***** Data lines *****

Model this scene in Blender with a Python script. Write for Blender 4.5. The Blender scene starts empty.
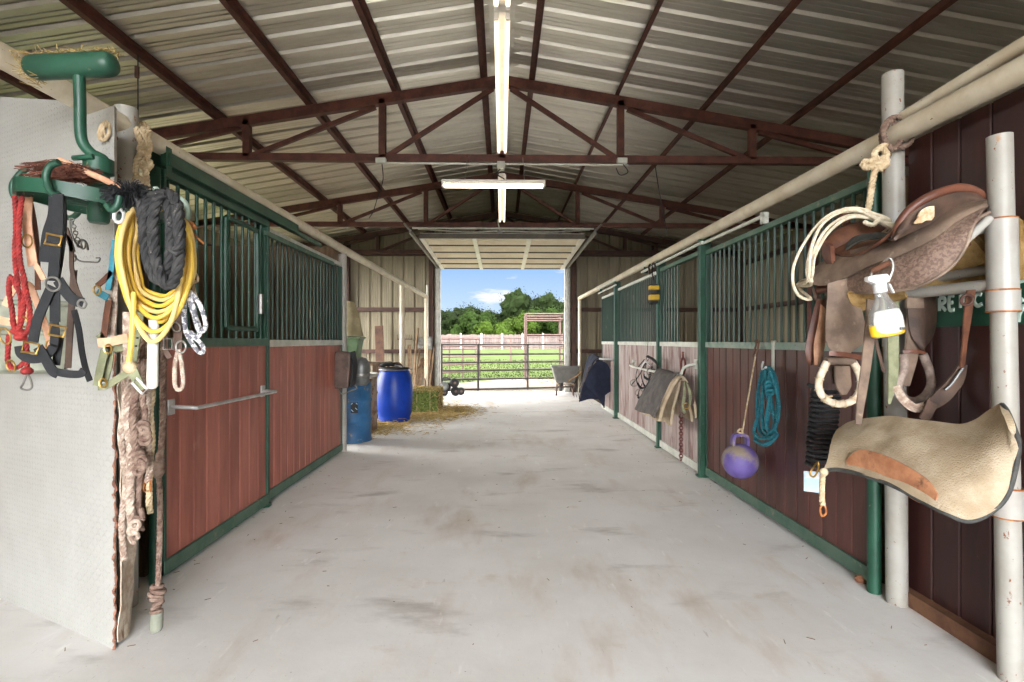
import bpy, math, random
from mathutils import Vector, Matrix, noise
random.seed(7)
D = bpy.data
SC = bpy.context.scene
COL = SC.collection
F = 512.0                       # focal length in pixels (18 mm on a 36 mm sensor, 1024 wide)
YAW = math.atan(10.0 / F)
EYE = Vector((0, 0, 1.4))
RIGHT = Vector((math.cos(YAW), -math.sin(YAW), 0))
FWD = Vector((math.sin(YAW), math.cos(YAW), 0))
UP = Vector((0, 0, 1))

def V(*a): return Vector(a)
def at(px, py, Y):
    d = FWD + RIGHT * ((px - 512) / F) - UP * ((py - 341) / F)
    return EYE + d * (Y / d.y)
def atx(px, py, X):
    d = FWD + RIGHT * ((px - 512) / F) - UP * ((py - 341) / F)
    return EYE + d * (X / d.x)
def fl(px, py, h=0.0):
    d = FWD + RIGHT * ((px - 512) / F) - UP * ((py - 341) / F)
    return EYE + d * ((h - 1.4) / d.z)
def ipl(tab):
    def f(x):
        if x <= tab[0][0]: return tab[0][1]
        for (a, b), (c, d) in zip(tab, tab[1:]):
            if x <= c: return b + (d - b) * (x - a) / (c - a)
        return tab[-1][1]
    return f
def lerp(a, b, t): return a + (b - a) * t

def crv(pts, n=40, closed=False):
    """Catmull-Rom through pts, n samples evenly spread over the length"""
    P = [Vector(p) for p in pts]
    m = len(P)
    if m == 2 and not closed:
        return [P[0].lerp(P[1], i / (n - 1)) for i in range(n)]
    out = []
    segs = m if closed else m - 1
    for i in range(segs):
        p1, p2 = P[i % m], P[(i + 1) % m]
        p0 = P[(i - 1) % m] if closed or i > 0 else p1 * 2 - p2
        p3 = P[(i + 2) % m] if closed or i + 2 < m else p2 * 2 - p1
        for k in range(12):
            t = k / 12
            out.append(0.5 * ((2 * p1) + (p2 - p0) * t + (2 * p0 - 5 * p1 + 4 * p2 - p3) * t * t + (3 * p1 - p0 - 3 * p2 + p3) * t ** 3))
    out.append(P[0].copy() if closed else P[-1].copy())
    L = [0]
    for a, b in zip(out, out[1:]): L.append(L[-1] + (b - a).length)
    res, j = [], 0
    cnt = n if not closed else n + 1
    for i in range(cnt):
        s = L[-1] * i / (cnt - 1)
        while j < len(L) - 2 and L[j + 1] < s: j += 1
        d = L[j + 1] - L[j]
        res.append(out[j].lerp(out[j + 1], 0 if d < 1e-9 else (s - L[j]) / d))
    return res[:-1] if closed else res

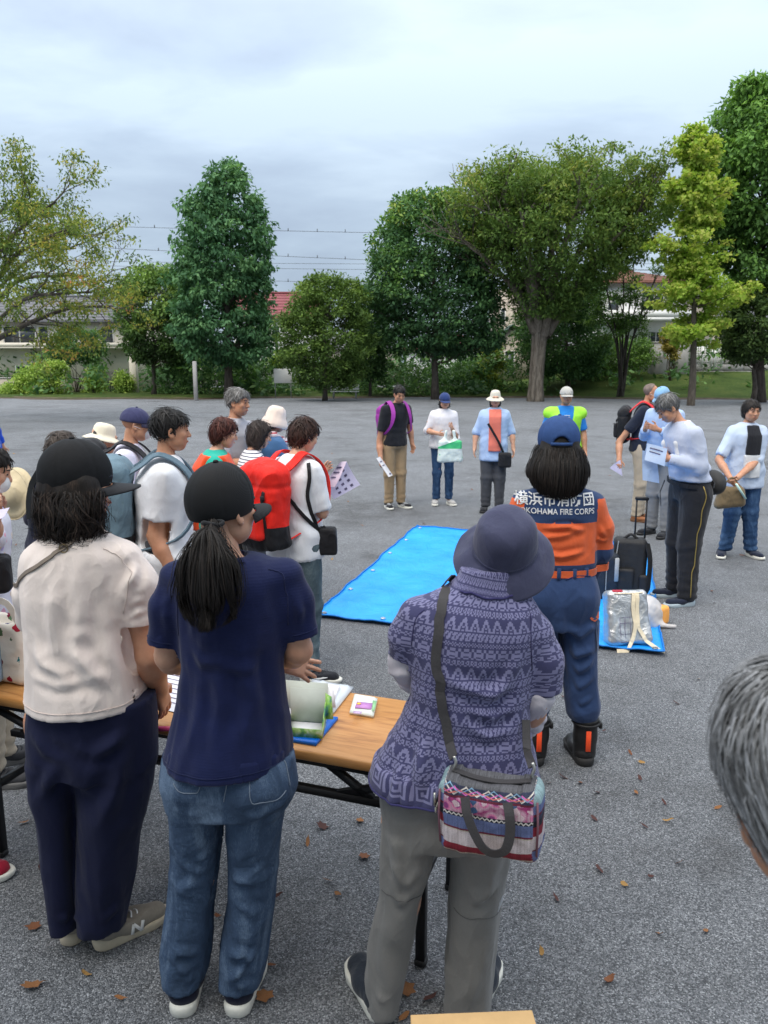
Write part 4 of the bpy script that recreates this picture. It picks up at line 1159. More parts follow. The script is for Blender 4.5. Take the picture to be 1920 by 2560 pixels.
def head_prims(F, g=1.0, fem=True):
    e = lambda c, r, k=.02, M=None, mode='u': F.ell(np.array(c) * g, np.array(r) * g, M, k * g, mode)
    e((0, -.014, .032), (.075, .096, .086)); e((0, .030, -.028), (.062, .062, .086)); e((0, .050, -.088), (.033 if fem else .038, .033, .026), .03)
    for s in (-1, 1):
        e((s * .045, .02, -.062), (.024, .042, .032), .03)
        e((s * .042, .066, -.022), (.022, .020, .02), .02)
        e((s * .032, .092, .006), (.017, .014, .011), .012, None, 'sub')
        e((s * .0325, .080, .004), (.0125, .0115, .0095), .004)
        Mx = rotz(s * .35)
        e((s * .079, -.008, -.012), (.009, .019, .031), .006, Mx); e((s * .083, -.002, -.010), (.006, .010, .018), .004, Mx, 'sub'); e((s * .077, .004, -.036), (.007, .01, .011), .006, Mx)
    e((0, .082, .028), (.046, .014, .011), .016)
    F.cap(V(0, .090, .010) * g, V(0, .110, -.028) * g, .0065 * g, .0115 * g, k=.012 * g)
    for s in (-1, 1): e((s * .011, .100, -.032), (.0085, .009, .0075), .006)
    e((0, .090, -.058), (.021, .010, .0065), .006); e((0, .088, -.068), (.018, .010, .0065), .006)
def rotpt(M, C, v): return np.asarray(v) @ np.array(M).T + np.array(C)
def headM(yaw, pitch, roll=0.0): return rotz(-math.radians(yaw)) @ rotx(-math.radians(pitch)) @ roty(math.radians(roll))
def join(parts):
    v, f, n = [], [], 0
    for a, b in parts: v.append(a); f.append(b + n); n += len(a)
    return np.concatenate(v), np.concatenate(f)
def make_body(parent, sk, mat, hb=.011, hh=.006, hd=.005, face=True, legs=True, g=1.0, fem=True):
    """one skin: head and neck, torso, arms with hands, legs"""
    parts = []
    F = Field(hh); head_prims(F, g, fem); v, f = F.mesh(1)
    C, M = sk['C'], sk['M']; v = rotpt(M, C, v)
    parts.append((v, f))
    B = Field(hb); nb = np.array(sk['neck']); ht = rotpt(M, C, [(0, -.025 * g, -.045 * g)])[0]
    B.cap(nb - V(0, 0, .03), ht, sk.get('neck_r', .053) * g, .050 * g, k=.02)
    B.prof([(z, cx, cy, rx * .86, ry * .84) + tuple(o_) for z, cx, cy, rx, ry, *o_ in sk['torso']], k=.03)
    for side, a in ((1, sk['R']), (-1, sk['L'])):
        S, E_, W_ = map(np.array, a['p'])
        q = a.get('r', 1.0)
        B.chain([S, S + (E_ - S) * .5, E_], [.032 * q, .038 * q, .035 * q], k=.03)
        B.chain([E_, E_ + (W_ - E_) * .35, W_], [.037 * q, .039 * q, .026 * q], k=.02)
        if a.get('hand', True):
            H_ = Field(hd); d = np.array(a.get('d', W_ - E_), float)
            hand_prims(H_, W_, d, a.get('n', (-side, 0, 0)), -side if a.get('flip') else side, a.get('curl', .5), a.get('s', .97) * g, a.get('spread', .12))
            H_.cap(W_ - (W_ - E_) / np.linalg.norm(W_ - E_) * .05, W_, .0285 * q, .026 * q, k=.01)
            parts.append(H_.mesh(1))
    if legs:
        for a in sk['legs']: B.chain(a, [.085, .055, .037], k=.03)
    parts.append(B.mesh(2))
    v, f = join(parts)
    o = link('body', mesh_np('body', v, f), mat, parent)
    if face:
        for s in (-1, 1):
            m = MB(); m.raw(*ball((.0105, .005, .0052), 10, 6))
            v = rotpt(M, C, np.concatenate(m.v) * g + np.array([s * .0325, .0905, .004]) * g); link('eye', mesh_np('eye', v, m.f), M_EYE, o)
        m = MB(); m.raw(*ball((.022, .006, .0042), 12, 6)); v = rotpt(M, C, np.concatenate(m.v) * g + np.array([0, .0975, -.0625]) * g)
        link('mouth', mesh_np('mouth', v, m.f), M_LIP, o)
        for s in (-1, 1):
            m = MB(); m.tube(crom([(s * .016, .0975, .026), (s * .032, .094, .031), (s * .05, .082, .026)], 3), [.002, .003, .003, .003, .0032, .003, .0015], 5)
            v = rotpt(M, C, np.concatenate(m.v) * g); link('eyebrow', mesh_np('eyebrow', v, m.f), M_EYE, o)
    return o
def ball(r, n=12, m=8):
    v = [(0, 0, -r[2])]
    for i in range(1, m):
        a = -math.pi / 2 + math.pi * i / m
        for k in range(n): v.append((r[0] * math.cos(a) * math.cos(6.2832 * k / n), r[1] * math.cos(a) * math.sin(6.2832 * k / n), r[2] * math.sin(a)))
    v.append((0, 0, r[2])); f = []
    for k in range(n): f.append((0, 1 + (k + 1) % n, 1 + k))
    for i in range(m - 2):
        for k in range(n):
            a, b = 1 + i * n + k, 1 + i * n + (k + 1) % n; f.append((a, b, b + n, a + n))
    l = len(v) - 1; q = 1 + (m - 2) * n
    for k in range(n): f.append((q + k, q + (k + 1) % n, l))
    return np.array(v), f
def finish(name, v, f, mat, parent, folds=(), nz=(.004, 6, .6), extra=None, attr=None, ar=None, drape=.012):
    d = np.zeros(len(v))
    if drape:
        z0, z1 = v[:, 2].min(), v[:, 2].max(); cx, cy = np.median(v[:, 0]), np.median(v[:, 1]); th = np.arctan2(v[:, 1] - cy, v[:, 0] - cx)
        w = np.clip(1 - (v[:, 2] - z0) / (z1 - z0), 0, 1)
        d += drape * (.35 + w) * fbm(np.stack([np.cos(th) * 2.6 + v[:, 2] * .8, np.sin(th) * 2.6, v[:, 2] * 1.7 + len(v) % 7], 1), 3)
        d += drape * .55 * np.clip(ridge(np.stack([v[:, 0] * 5 + v[:, 2] * 4, v[:, 1] * 5, v[:, 2] * 4 - v[:, 0] * 3], 1) + len(v) % 13, 2) - .55, 0, 1)
    if nz:
        a, s, zs = nz; d += a * fbm(v * V(s, s, s * zs) + 3.7 * len(v) % 11, 3)
    for q in folds: d += crease(v, *q)
    if extra is not None: d += extra(v)
    N = normals(v, f); N[:, 2] *= np.clip((v[:, 2] - v[:, 2].min() - .006) / .05, 0, 1); v = v + N * d[:, None]
    me = mesh_np(name, v, f)
    if attr: vattr(me, attr, ar(v))
    return link(name, me, mat, parent), v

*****

:: Task description ::
Copy exactly the lines from the first line of the records above through the line with "UP = Vector((0, 0, 1))", both included, and nothing else. Pictures stay out.

:: Solved exercise ::
Model this scene in Blender with a Python script. Write for Blender 4.5. The Blender scene starts empty.
import bpy, math, random
from mathutils import Vector, Matrix, noise
random.seed(7)
D = bpy.data
SC = bpy.context.scene
COL = SC.collection
F = 512.0                       # focal length in pixels (18 mm on a 36 mm sensor, 1024 wide)
YAW = math.atan(10.0 / F)
EYE = Vector((0, 0, 1.4))
RIGHT = Vector((math.cos(YAW), -math.sin(YAW), 0))
FWD = Vector((math.sin(YAW), math.cos(YAW), 0))
UP = Vector((0, 0, 1))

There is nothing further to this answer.